Ancora un paio di riflessioni a mente fredda sulle nomine Rai. In questi giorni abbiamo letto del filo rosso, anzi rosa, delle candidate renziane. Del filo rosso del Grande Fratello. Del filo rosso di Giorgio Gori che, va ricordato, oltre a Bignardi e Dallatana, ha televisivamente allevato anche Antonio Campo Dall’Orto (il Superdg fu suo assistente a Canale 5 e i due tuttora si frequentano). Abbiamo letto del fattore Anzaldi… E che l’ex-conduttrice delle Invasioni barbariche è stata chiamata dopo che Andrea Salerno aveva troppo sbandierato la sua nomina. E che Andrea Fabiano è stato scelto dopo la rinuncia di Tinni Andreatta che ha preferito restare alla fiction. Ok, tutte cose vere o quasi.
Ora però vorrei prenderla da un’altra angolazione. I tre prescelti sono all’altezza dell’incarico? Che cosa si auspica sia un direttore di rete? Un buon funzionario? Un esecutore d’indicazioni altrui? Un confezionatore di format? O una persona che capisce di tv, un editore con una visione originale, che sappia dirigere professionisti e artisti in forza di competenza autorevolezza carisma e progettualità riconosciute. Sapremo dai risultati visibili nella prossima stagione se i prescelti soddisfano queste esigenze. Per ora non pare una buona partenza l’esordio di Bignardi: “la logica degli ascolti è un’anomalia”.

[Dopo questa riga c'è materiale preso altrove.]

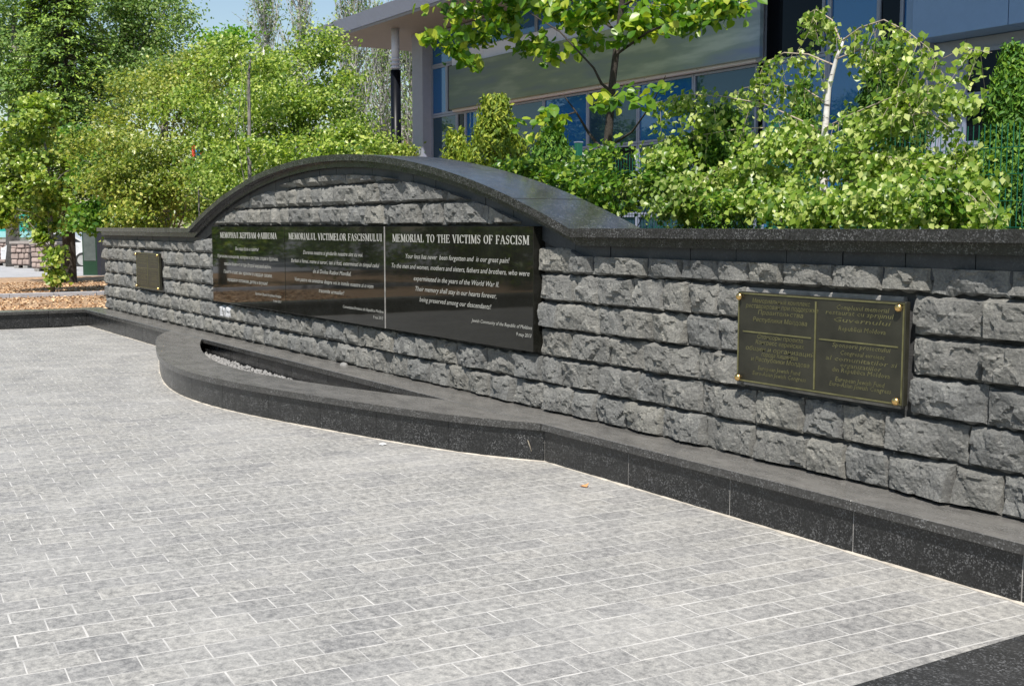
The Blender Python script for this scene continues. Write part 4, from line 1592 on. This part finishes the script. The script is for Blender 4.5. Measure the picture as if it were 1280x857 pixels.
ca, na = blob_points(sb(bl_), 4, 0.075, 0.25)
cb, nb = blob_points(sb(low), 4, 0.06, 0.2)
ca = np.concatenate([cb, ca]); na = np.concatenate([nb, na])
# the 300 leaves nearest the camera that show in the picture are single leaves
wc = ca+np.array(b0)
dd = wc-EYEP
zc_ = dd@FW
px_a = CX+F*(dd@RT)/zc_
py_a = CY-F*(dd@UP)/zc_
vis = (py_a > -5)
order = np.argsort(np.where(vis, zc_, 99))
single, rest = order[:300], order[300:]
hv = []
for k in range(5):
    v_ = leaf_verts(np.zeros((1, 3)), np.array([[0, 0, 1.0]]), 1.0, HEART, 0, random.uniform(0.1, 0.35))[0]
    # lay in the XY plane, tip towards +Y
    s = np.array([(a, c, abs(a)*random.uniform(.1, .3)-c*c*0.25) for a, c in HEART])
    me = npmesh('leaf', s[None], 10, M['leaf_linden'], [[0, 1, 2, 3, 4, 5], [0, 5, 6, 7, 8, 9]])
    hv.append(me)
lm, t, b = newmat('linden_leaf_single')
oi = nd(t, 'ShaderNodeObjectInfo')
c = ramp(t, oi.outputs['Random'], [(0, (0.045, 0.13, 0.012)), (0.5, (0.11, 0.23, 0.018)), (0.85, (0.26, 0.36, 0.035)), (1, (0.50, 0.50, 0.08))])
t.links.new(c, b.inputs['Base Color']); b.inputs['Roughness'].default_value = 0.35
tr_ = nd(t, 'ShaderNodeBsdfTranslucent')
t.links.new(mixc(t, 1.0, c, (1.5, 1.55, 0.7), 'MULTIPLY'), tr_.inputs[0])
mx_ = nd(t, 'ShaderNodeMixShader'); mx_.inputs[0].default_value = 0.42
t.links.new(b.outputs[0], mx_.inputs[1]); t.links.new(tr_.outputs[0], mx_.inputs[2])
t.links.new(mx_.outputs[0], t.nodes['Material Output'].inputs[0])
for me in hv:
    me.materials.clear(); me.materials.append(lm)
from mathutils import Matrix
for i in single:
    n_ = Vector(na[i]+np.array([0.1, -0.35, 0])).normalized()
    r = Vector((random.gauss(0, .6), random.gauss(0, .6), -0.9))
    d = (r-n_*r.dot(n_)).normalized()
    tt = d.cross(n_)
    s = 0.088*random.uniform(0.6, 1.25)
    mt = Matrix((tt, d, n_)).transposed().to_4x4()
    o = link('leaf', random.choice(hv), root)
    o.matrix_basis = Matrix.Translation(Vector(ca[i])) @ mt @ Matrix.Scale(s, 4)
V_ = leaf_verts(ca[rest], unit(na[rest]), 0.088, HEART, 0.9)
link('crown', npmesh('crown', V_, 10, M['leaf_linden'], [[0, 1, 2, 3, 4, 5], [0, 5, 6, 7, 8, 9]]), root, kind='stuff')


def shrub(name, label, cat, blobs, leaf, mat, per=10, sig=0.07, shape=LEAF4, shell=0.2, stems=6, droop=0.4, bark='bark_dark', group=None):
    bx0 = sum(b_[0] for b_ in blobs)/len(blobs); by0 = sum(b_[1] for b_ in blobs)/len(blobs)
    base_ = Vector((bx0, by0, 0))
    root = thing(name, label, cat, base_, group)
    q = MB()
    bb = [(b_[0]-bx0, b_[1]-by0, b_[2], *b_[3:]) for b_ in blobs]
    for b_ in bb:
        for k in range(stems):
            e = Vector((b_[0]+random.uniform(-.6, .6)*b_[3], b_[1]+random.uniform(-.5, .5)*b_[4], b_[2]+random.uniform(-.2, .8)*b_[5]))
            s = Vector((random.gauss(0, .12), random.gauss(0, .12), -0.02))
            q.tube([s, s.lerp(e, .5)+Vector((0, 0, .1)), e], [0.012, 0.008, 0.003], 4, False)
    q.build('stems', M[bark], root)
    crown(root, bb, leaf, mat, per, sig, shape, shell, droop, 'foliage')
    return root


# shrubs along the back of the wall
shrub('broadleaf_shrub', 'glossy green broad-leaved shrub right behind the arch and under the linden', 'shrub',
      [PB(735, 240, 6.6, 62, 42, 190, .4), PB(800, 235, 6.5, 60, 45, 200, .4), PB(660, 212, 6.9, 42, 20, 90, .35), PB(700, 222, 6.8, 45, 26, 110, .35)], 0.062, M['leaf_deep'], shell=0.1)
shrub('low_shrub', 'bright low shrub filling the space under the white birch trunk', 'shrub',
      [PB(930, 262, 6.5, 95, 34, 130, .3), PB(1060, 262, 6.5, 95, 34, 130, .3), PB(1190, 258, 6.5, 75, 38, 110, .3)], 0.05, M['leaf_deep'], shell=0.1)


def cone_tree(name, label, x, D, ytop, ybot, wpx, mat, n_=500, leaf=0.07, shape=LEAFN, taper=0.75, group=None, sat=1.9):
    """upright conifer: upward-pointing scaly sprays round a straight stem"""
    c = atd(x, ytop, D)
    zt_, r = float(c[2]), wpx*D/F/2
    b0 = Vector((c[0], c[1], 0))
    root = thing(name, label, 'conifer', b0, group)
    q = MB(); q.tube([(0, 0, 0), (0, 0, zt_*0.9)], [0.05, 0.01], 6)
    q.build('trunk', M['bark_dark'], root)
    zb_ = max(0.1, float(atd(x, ybot, D)[2]))
    u = rng.random(n_)**0.8
    zz = zb_+(zt_-zb_)*u
    env = r*np.minimum(1, (1-u)*sat+0.03)**taper
    rr = env*rng.uniform(0.55, 1.08, n_)*(1+0.18*np.sin(zz*9+rng.random()*6))
    a = rng.random(n_)*2*math.pi
    tw_ = np.stack([rr*np.cos(a), rr*np.sin(a), zz], 1)
    per = 9
    dirs = unit(np.stack([np.cos(a)*0.5, np.sin(a)*0.5, np.ones(n_)*0.9], 1))
    k = rng.random((n_, per, 1))
    p = (tw_[:, None]+dirs[:, None]*k*leaf*2.2+rng.normal(size=(n_, per, 3))*leaf*0.35).reshape(-1, 3)
    o = np.repeat(np.stack([np.cos(a), np.sin(a), 0.3+0*a], 1), per, 0)
    nn__ = unit(o+rng.normal(size=p.shape)*0.6)
    V_ = leaf_verts(p, nn__, leaf, shape, 0, 0.1, up=1.6)
    link('foliage', npmesh('foliage', V_, 4, mat, [[0, 1, 2], [0, 2, 3]]), root)
    return root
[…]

Ma torniamo ai neodirettori. Fabiano, quarantenne di Bari era divenuto vice di Giancarlo Leone provenendo dal marketing strategico governato da Carlo Nardello, fedelissimo di Gubitosi. Anche se ora i due professano affetto reciproco, fu proprio l’ex dg, che notoriamente non stravedeva per Leone, a piazzare lì Fabiano per sorvegliarne l’opera (ad un certo punto sembrava volesse addirittura spostare lo stesso Nardello in cima a Raiuno).